思わず呟く。「ユーは何しにニッポンへ?」

 年末、街のサッカーチームは再起に向けて動き出している。最終戦で魂をみせてくれた選手たちが来年も闘ってくれそうだ。少し気持ちが落ち着いてから思った。マイクもプロだ。かつて活躍した小瀬で健在の姿を見せたことは最高のパフォーマンスだったに違いない。それから、マイクに食らった2発は「甲府の皆サン、目を覚ましてください!!」というゲキだったのだ、と。5年間、総力戦でしがみつくように残留して来たが、J1で生き残っていくためにはこのままではいけないのだと思う。マイクに食らった2発とこの試合の意義をもう一度考え直さないといけない。観客動員が伸びていないことは気がかりだ。となりの松本のチームのように、もっと観客動員を増やせないのか? そんなことを考えさせられた神戸戦は、今年観戦した試合のなかでベストの試合だった。
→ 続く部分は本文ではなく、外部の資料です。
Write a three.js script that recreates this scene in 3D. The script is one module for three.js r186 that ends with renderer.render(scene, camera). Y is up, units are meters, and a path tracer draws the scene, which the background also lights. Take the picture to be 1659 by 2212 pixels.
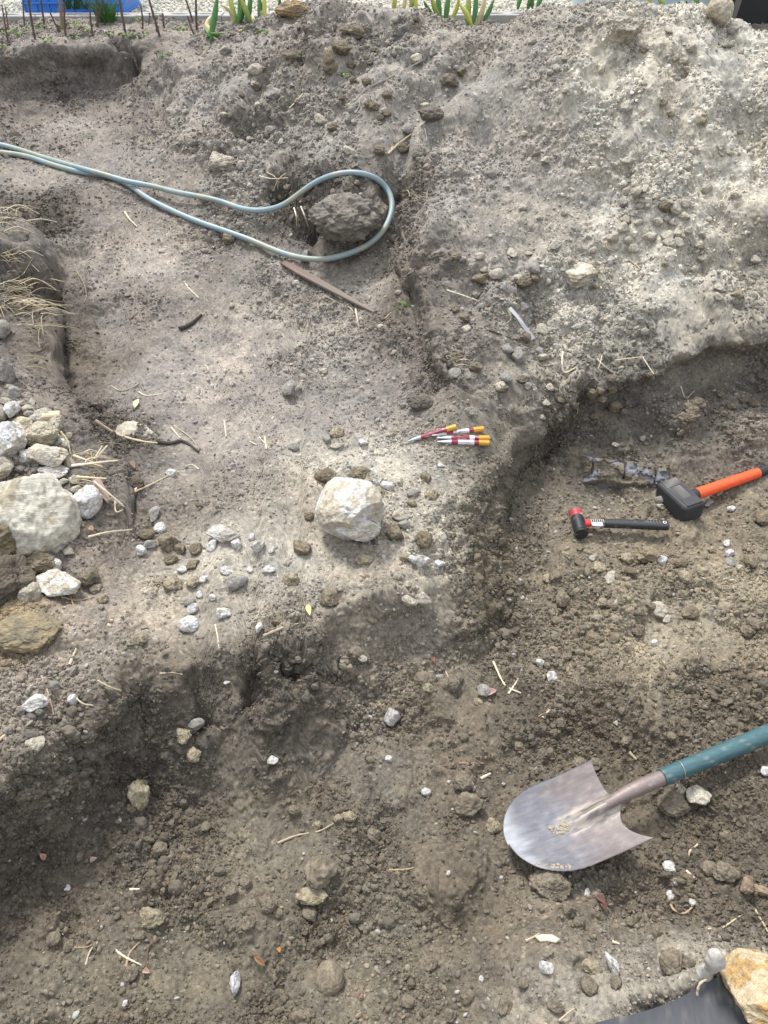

降格すると、クラブの資金が減る。これまで協力会員でしかなかったが、来シーズンは早々にクラブサポーター会員の申し込みを済ませた。少しでもチームの支援になりますように。マイクにくらった2発の意義を考えると自然にそういう気持ちになった。来年はもう少しホームの観戦に足を運びたい。

最後に。

この素敵なカレンダーに参加できたことに感謝!!

2018年も皆様に幸多い1年でありますように。

この記事は 2017 Advent Calendar 2017の25日目の記事として書かれました。